Challenge: Each line from the start of the entries through the line that contains "from mathutils import" should be output exactly, please.

Source data:
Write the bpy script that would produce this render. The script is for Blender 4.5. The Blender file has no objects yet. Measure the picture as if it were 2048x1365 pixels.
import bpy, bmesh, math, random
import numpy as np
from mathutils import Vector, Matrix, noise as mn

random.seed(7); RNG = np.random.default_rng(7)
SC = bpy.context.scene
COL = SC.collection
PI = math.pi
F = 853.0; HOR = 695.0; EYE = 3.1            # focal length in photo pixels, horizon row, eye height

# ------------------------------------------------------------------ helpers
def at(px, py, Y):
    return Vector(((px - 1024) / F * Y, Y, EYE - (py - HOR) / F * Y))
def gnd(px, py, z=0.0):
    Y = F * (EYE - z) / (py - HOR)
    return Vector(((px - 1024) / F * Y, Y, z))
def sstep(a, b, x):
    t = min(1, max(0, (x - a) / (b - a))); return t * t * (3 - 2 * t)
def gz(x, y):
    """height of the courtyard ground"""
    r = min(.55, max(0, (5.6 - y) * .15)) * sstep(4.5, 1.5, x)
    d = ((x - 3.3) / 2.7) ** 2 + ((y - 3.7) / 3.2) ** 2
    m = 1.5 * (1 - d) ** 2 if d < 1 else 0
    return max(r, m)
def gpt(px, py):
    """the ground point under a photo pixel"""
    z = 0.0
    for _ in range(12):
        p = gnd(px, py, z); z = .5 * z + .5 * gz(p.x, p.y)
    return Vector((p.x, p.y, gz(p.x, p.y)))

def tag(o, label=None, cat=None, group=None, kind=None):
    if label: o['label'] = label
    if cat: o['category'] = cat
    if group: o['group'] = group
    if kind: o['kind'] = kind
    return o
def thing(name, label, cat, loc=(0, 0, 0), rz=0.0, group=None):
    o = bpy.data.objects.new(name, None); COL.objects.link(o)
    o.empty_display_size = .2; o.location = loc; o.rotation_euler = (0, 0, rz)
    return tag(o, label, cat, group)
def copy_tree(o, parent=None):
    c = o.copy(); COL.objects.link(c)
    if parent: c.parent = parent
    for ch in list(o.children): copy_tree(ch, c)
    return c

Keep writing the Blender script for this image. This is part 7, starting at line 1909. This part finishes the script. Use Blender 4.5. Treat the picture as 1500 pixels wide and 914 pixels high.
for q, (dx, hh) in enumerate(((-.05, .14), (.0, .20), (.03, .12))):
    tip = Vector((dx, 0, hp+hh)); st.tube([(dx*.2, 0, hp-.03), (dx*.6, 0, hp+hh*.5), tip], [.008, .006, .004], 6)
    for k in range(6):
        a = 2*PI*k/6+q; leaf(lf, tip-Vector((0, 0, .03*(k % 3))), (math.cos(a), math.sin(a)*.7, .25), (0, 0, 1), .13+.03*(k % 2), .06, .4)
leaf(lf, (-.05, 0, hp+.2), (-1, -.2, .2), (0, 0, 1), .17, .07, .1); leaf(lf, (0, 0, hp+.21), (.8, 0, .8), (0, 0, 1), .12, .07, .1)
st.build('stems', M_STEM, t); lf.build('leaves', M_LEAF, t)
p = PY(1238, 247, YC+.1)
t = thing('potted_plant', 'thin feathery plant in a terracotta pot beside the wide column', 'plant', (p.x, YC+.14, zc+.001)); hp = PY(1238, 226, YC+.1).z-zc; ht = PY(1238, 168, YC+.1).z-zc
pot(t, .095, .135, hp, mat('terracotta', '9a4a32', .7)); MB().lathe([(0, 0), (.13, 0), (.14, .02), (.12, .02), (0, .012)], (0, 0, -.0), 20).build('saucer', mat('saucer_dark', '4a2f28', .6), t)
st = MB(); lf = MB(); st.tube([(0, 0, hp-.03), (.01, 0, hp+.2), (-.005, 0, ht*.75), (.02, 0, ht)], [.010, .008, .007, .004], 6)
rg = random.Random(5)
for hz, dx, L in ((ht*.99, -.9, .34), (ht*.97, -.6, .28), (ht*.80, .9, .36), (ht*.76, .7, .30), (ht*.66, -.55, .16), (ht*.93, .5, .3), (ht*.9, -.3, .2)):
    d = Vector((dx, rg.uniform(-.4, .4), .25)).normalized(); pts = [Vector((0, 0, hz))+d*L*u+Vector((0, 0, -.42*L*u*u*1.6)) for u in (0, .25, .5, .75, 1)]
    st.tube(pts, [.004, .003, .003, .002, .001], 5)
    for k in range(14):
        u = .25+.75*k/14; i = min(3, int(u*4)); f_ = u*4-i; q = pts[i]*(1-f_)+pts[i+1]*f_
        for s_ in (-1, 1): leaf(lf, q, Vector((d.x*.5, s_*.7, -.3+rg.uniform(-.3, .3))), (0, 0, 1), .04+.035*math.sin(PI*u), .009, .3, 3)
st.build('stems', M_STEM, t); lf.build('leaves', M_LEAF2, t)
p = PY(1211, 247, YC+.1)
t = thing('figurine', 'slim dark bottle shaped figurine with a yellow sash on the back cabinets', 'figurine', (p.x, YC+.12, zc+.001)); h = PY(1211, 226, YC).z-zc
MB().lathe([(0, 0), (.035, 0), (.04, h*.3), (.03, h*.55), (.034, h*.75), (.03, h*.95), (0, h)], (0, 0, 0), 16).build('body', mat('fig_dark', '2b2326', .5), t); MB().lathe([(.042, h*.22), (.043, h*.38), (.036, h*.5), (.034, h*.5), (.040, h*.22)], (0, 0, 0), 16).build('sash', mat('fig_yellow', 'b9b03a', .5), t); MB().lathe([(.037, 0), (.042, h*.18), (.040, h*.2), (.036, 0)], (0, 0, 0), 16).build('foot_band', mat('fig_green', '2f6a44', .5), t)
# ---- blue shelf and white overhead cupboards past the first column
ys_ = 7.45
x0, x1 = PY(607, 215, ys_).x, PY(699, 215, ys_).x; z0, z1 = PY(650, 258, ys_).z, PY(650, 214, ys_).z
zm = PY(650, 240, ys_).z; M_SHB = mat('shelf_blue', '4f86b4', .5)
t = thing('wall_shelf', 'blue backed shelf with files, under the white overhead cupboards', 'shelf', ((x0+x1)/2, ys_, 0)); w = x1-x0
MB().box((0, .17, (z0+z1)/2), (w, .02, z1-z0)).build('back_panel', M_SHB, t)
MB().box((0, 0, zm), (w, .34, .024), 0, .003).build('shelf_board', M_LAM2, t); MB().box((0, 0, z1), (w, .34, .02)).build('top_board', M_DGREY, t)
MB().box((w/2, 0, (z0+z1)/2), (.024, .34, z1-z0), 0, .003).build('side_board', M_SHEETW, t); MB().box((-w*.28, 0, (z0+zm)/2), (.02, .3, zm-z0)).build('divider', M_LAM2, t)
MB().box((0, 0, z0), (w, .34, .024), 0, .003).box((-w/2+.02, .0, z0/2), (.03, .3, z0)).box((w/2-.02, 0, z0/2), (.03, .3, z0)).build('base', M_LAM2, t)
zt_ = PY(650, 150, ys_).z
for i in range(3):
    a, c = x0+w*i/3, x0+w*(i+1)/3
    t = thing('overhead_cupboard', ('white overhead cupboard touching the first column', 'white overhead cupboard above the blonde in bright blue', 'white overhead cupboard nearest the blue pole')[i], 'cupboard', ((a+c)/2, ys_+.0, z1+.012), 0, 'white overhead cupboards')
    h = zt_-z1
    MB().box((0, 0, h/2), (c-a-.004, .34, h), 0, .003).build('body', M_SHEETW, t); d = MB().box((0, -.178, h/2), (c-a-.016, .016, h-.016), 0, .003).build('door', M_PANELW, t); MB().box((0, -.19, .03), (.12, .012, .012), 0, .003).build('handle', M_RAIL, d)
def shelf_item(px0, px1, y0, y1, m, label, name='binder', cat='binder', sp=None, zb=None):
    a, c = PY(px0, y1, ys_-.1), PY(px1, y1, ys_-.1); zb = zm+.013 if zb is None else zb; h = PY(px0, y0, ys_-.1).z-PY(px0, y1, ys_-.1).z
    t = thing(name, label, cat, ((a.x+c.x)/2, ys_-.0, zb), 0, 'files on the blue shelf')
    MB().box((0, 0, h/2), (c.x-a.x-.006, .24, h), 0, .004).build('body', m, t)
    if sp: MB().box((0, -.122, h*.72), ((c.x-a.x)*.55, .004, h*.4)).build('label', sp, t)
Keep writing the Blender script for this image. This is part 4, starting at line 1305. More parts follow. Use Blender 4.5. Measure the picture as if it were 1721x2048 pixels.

Completed exercise:
Write the bpy script that would produce this render. The script is for Blender 4.5. The Blender file has no objects yet. Measure the picture as if it were 2048x1365 pixels.
import bpy, bmesh, math, random
import numpy as np
from mathutils import Vector, Matrix, noise as mn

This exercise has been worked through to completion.